PROFESSOR PAM PIERSON spoke to the Alabama State Bar Leadership Forum on January 20, 2016, as part of its inaugural program for the Leadership Class of 2016. Her article, “How to Be a Star Performer,” was published in the ABA Student Lawyer’s January, 2016 issue. The Spring BBL class/CLE featured 21 outstanding attorneys as BBL Faculty. Fourteen members of Alabama Law’s class of 2005 served together as BBL faculty at the January 15 session during which there was a tribute to Tedford Taylor, who was a member of the class of 2005.

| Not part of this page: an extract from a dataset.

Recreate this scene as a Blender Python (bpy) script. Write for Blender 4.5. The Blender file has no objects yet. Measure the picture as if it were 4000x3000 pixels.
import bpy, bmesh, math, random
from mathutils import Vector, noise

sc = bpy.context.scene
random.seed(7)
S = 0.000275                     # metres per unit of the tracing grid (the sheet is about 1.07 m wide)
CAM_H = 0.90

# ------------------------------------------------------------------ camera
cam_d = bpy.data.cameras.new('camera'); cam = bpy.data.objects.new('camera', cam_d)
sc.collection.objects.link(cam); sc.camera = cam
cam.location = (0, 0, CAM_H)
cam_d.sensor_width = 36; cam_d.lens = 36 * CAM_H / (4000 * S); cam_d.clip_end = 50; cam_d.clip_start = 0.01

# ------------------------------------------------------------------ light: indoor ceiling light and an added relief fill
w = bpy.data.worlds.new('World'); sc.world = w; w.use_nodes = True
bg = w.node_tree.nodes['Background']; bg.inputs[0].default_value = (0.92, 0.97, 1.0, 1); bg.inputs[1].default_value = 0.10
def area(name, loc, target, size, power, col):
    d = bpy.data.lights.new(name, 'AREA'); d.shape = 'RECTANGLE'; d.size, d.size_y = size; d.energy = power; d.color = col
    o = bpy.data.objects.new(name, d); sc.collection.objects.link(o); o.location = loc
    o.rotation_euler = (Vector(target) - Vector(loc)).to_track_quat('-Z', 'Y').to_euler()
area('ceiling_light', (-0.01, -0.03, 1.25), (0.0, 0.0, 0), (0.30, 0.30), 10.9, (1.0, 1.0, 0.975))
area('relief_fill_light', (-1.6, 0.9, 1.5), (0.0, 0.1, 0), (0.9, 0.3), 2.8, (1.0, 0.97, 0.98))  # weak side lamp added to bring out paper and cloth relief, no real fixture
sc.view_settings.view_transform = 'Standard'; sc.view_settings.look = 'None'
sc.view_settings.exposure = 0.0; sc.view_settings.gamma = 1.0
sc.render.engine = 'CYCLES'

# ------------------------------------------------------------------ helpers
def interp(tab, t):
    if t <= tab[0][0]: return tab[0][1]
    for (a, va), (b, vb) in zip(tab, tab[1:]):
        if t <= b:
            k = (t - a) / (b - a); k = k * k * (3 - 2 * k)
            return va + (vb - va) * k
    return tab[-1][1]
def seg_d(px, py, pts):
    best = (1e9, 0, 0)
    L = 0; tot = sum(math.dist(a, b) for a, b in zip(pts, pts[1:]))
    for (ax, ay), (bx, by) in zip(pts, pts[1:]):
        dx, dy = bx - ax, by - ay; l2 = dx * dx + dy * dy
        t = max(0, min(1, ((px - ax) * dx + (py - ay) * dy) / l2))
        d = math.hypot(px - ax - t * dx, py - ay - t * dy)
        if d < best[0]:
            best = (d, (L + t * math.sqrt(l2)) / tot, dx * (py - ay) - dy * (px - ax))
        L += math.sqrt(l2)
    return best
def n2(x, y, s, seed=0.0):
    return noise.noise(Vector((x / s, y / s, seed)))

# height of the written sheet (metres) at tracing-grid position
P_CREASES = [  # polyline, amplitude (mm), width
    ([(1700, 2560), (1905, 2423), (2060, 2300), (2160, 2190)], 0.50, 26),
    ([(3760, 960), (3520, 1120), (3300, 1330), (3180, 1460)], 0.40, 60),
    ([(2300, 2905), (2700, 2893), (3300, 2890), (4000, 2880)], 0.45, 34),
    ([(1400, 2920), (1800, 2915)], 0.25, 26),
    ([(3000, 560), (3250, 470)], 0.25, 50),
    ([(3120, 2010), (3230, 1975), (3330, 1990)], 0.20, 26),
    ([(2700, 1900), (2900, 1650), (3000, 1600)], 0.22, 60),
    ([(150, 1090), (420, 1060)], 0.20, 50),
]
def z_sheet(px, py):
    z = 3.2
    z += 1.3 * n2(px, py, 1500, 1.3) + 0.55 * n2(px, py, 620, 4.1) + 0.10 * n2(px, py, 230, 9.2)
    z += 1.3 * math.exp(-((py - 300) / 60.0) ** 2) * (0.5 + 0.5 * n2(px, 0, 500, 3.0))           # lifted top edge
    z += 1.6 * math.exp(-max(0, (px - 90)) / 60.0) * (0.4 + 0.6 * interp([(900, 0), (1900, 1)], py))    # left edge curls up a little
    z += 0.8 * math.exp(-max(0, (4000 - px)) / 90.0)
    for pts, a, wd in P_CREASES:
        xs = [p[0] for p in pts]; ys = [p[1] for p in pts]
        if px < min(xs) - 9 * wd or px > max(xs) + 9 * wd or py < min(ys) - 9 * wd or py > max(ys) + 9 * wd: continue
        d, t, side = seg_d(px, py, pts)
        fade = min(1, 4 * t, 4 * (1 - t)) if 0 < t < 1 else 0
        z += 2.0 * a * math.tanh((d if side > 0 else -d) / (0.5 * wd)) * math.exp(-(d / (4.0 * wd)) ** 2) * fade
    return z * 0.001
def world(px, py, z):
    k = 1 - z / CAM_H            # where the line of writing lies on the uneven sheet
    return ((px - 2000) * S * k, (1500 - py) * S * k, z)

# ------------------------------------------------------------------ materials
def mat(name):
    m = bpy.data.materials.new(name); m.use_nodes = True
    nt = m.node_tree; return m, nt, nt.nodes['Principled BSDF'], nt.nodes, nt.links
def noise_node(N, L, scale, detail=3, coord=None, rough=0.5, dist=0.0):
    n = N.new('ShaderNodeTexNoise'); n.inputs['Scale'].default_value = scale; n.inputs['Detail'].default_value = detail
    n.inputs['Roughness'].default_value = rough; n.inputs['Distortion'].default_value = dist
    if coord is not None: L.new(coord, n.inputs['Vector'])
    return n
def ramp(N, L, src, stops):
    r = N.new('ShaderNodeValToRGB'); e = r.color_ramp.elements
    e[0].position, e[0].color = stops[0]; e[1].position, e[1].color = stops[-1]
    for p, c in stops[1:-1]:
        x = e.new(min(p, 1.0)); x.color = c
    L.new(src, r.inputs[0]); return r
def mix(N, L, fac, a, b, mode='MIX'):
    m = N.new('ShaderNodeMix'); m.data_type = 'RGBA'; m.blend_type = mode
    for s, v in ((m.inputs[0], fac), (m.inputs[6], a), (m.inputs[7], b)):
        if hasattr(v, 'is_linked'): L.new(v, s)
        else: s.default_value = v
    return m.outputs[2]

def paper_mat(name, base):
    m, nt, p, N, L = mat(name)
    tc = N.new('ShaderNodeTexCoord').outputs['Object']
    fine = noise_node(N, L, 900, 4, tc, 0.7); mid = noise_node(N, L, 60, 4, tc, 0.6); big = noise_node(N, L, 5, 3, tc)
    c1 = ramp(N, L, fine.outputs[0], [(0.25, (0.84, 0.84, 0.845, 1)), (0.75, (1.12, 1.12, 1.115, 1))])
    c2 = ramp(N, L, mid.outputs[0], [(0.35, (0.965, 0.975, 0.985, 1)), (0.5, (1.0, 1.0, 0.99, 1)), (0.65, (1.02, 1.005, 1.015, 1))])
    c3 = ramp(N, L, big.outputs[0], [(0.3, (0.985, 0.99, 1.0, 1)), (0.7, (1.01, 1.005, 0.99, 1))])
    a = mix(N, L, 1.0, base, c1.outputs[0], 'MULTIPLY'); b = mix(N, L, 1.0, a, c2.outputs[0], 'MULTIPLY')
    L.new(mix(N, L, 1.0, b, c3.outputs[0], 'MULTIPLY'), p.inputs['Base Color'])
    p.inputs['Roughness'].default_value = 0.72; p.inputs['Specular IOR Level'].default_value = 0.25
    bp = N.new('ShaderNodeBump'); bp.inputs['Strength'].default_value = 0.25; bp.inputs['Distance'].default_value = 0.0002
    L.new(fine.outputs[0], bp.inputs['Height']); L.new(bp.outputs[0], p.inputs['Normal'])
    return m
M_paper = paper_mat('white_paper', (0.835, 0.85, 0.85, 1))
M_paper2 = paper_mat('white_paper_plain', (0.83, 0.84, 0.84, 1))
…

PROFESSOR STEPHEN RUSHIN was quoted in the Chicago Tribune and the Chicago Sun-Times on the federal government’s investigation of the Chicago Police Department. Emory University School of Law has invited him to present his recent co-authored article (with Jason Mazzone) titled, “From Selma to Ferguson: The Voting Rights Act as a Blueprint for Police Reform” on February 10. The article examines how Congress could take lessons from the Voting Rights Act of 1965 in crafting more detailed proactive regulations of local police behavior. Officials in the Civil Rights Division of the U.S. Department of Justice have invited Professor Rushin to Washington, D.C. later this semester to discuss efforts to reform the agency’s police reform efforts. He recently completed the manuscript for his forthcoming book titled, “Federal Intervention in American Police Departments.” The book is scheduled for publication with Cambridge University Press near the end of this year. Professor Rushin’s article titled, “Using Data to Reduce Police Violence,” is now available in print through the Boston College Law Review.